## begin

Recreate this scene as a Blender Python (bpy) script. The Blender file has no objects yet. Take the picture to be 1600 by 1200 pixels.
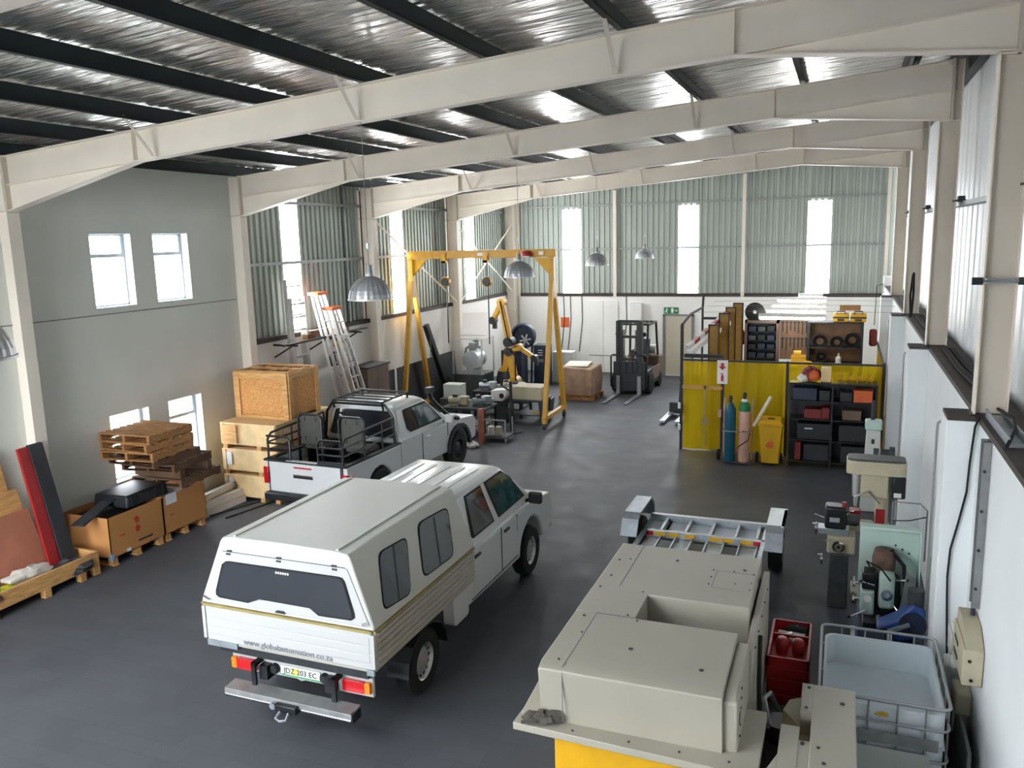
import bpy, bmesh, math, random
from mathutils import Vector, Matrix
R = random.Random(7)
SC = bpy.context.scene
COL = SC.collection
PI = math.pi
rad = math.radians

# ---------------------------------------------------------------- camera, sky, exposure
cam = bpy.data.objects.new('camera', bpy.data.cameras.new('camera'))
COL.objects.link(cam)
cam.data.sensor_width = 36.0
cam.data.lens = 1302.42 / 1600 * 36
cam.data.clip_end = 300
def aim(yaw, pitch, roll):
    y, p, r = rad(yaw), rad(pitch), rad(roll)
    fw = Vector((-math.sin(y) * math.cos(p), math.cos(y) * math.cos(p), -math.sin(p)))
    rt = Vector((math.cos(y), math.sin(y), 0))
    up = rt.cross(fw)
    c, s = math.cos(r), math.sin(r)
    r2, u2 = c * rt + s * up, -s * rt + c * up
    m = Matrix((r2, u2, -fw)).transposed().to_4x4()
    m.translation = Vector((0, 0, 4.898))
    return m
cam.matrix_world = aim(21.643, 10.021, -1.444)
SC.camera = cam

SC.world = bpy.data.worlds.new('sky')
SC.world.use_nodes = True
nt = SC.world.node_tree
bg = nt.nodes['Background']
bg.inputs['Color'].default_value = (0.90, 0.95, 1.0, 1)
bg.inputs['Strength'].default_value = 3.5
SC.view_settings.view_transform = 'Standard'
SC.view_settings.look = 'None'
SC.view_settings.gamma = 1
SC.view_settings.use_curve_mapping = False
SC.view_settings.exposure = 2.05
try:
    SC.cycles.max_bounces = 10
    SC.cycles.diffuse_bounces = 6
    SC.cycles.sample_clamp_indirect = 8
    SC.cycles.caustics_reflective = False
    SC.cycles.caustics_refractive = False
except Exception:
    pass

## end

Omit the pictures, then repeat exactly each line from the beginning of the listing through the line with "rad = math.radians".

**Correct response:**
Recreate this scene as a Blender Python (bpy) script. The Blender file has no objects yet. Take the picture to be 1600 by 1200 pixels.
import bpy, bmesh, math, random
from mathutils import Vector, Matrix
R = random.Random(7)
SC = bpy.context.scene
COL = SC.collection
PI = math.pi
rad = math.radians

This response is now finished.